Specifically, defense attorneys argued prosecutors had made “repeated and continuing discovery abuses and violations,” including failing to turn over deals with eight of their witnesses until after some of them had testified, and making false statements to the judge about their compliance with discovery obligations. Kobayashi would not grant the defense’s motion to dismiss the case altogether because she could not find that the government had acted in bad faith.

Kobayashi made the jury aware that government misconduct was to blame for the recalling of certain witnesses during the trial, so when prosecutors gave their closing arguments in the case last Thursday, they were also forced to acknowledge the wrongdoing. The Star Advertiser reports:

A federal prosecutor apologized in court Wednesday over sanctions for prosecutorial misconduct imposed by a judge during a major Hawaii meth-ring trial.

“You all know the government made mistakes in this case,” Assistant U.S. Attorney Thomas Muehleck told the jury during his closing statement. “We screwed up.”
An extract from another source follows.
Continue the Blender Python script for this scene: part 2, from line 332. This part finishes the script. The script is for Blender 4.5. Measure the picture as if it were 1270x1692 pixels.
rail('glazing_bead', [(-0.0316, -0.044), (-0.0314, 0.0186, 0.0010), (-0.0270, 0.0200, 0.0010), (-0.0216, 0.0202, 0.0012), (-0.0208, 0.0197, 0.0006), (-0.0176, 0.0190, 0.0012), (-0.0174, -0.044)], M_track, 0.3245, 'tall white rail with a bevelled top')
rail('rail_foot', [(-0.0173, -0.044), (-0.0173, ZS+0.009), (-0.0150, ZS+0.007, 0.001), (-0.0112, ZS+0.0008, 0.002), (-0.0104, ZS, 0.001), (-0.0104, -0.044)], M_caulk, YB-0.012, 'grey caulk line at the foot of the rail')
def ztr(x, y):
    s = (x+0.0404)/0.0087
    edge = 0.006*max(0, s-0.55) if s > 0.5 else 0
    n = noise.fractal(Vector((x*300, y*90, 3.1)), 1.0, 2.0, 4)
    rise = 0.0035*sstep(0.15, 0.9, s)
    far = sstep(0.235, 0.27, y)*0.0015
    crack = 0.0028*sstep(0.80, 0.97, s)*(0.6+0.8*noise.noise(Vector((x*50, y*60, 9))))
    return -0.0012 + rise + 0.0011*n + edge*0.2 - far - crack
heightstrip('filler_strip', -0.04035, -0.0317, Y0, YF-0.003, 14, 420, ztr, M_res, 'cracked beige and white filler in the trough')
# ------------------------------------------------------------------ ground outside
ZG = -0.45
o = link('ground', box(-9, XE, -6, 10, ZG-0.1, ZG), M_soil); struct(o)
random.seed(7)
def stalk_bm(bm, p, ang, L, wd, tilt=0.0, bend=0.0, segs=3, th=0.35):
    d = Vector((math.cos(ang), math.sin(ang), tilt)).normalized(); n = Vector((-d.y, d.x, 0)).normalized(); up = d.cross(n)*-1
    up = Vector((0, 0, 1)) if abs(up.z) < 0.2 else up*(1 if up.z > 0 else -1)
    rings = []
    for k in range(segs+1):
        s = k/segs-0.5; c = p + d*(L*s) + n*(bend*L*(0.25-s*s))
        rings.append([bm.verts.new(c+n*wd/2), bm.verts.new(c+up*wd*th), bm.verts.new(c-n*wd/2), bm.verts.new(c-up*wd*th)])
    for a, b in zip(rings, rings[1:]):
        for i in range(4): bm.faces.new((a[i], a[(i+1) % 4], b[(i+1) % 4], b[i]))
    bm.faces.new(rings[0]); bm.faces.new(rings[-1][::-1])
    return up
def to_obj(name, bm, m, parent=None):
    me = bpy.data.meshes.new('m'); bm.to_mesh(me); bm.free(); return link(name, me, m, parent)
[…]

… As Hawaii district U.S. Attorney Florence Nakakuni watched from the courtroom gallery, Muehleck said the prosecutorial mistakes were “professionally embarrassing” and “regrettable,” but he insisted the evidence against the remaining four men is overwhelming.

In a court filing in December, 2013, Assistant U.S. Attorney Jonathan Loo admitted that the government had been “negligent in complying with its discovery obligations.” Kobayashi subsequently sanctioned Loo for prosecutorial misconduct and referred him to the U.S. Justice Department’s office of professional responsibility for further possible action.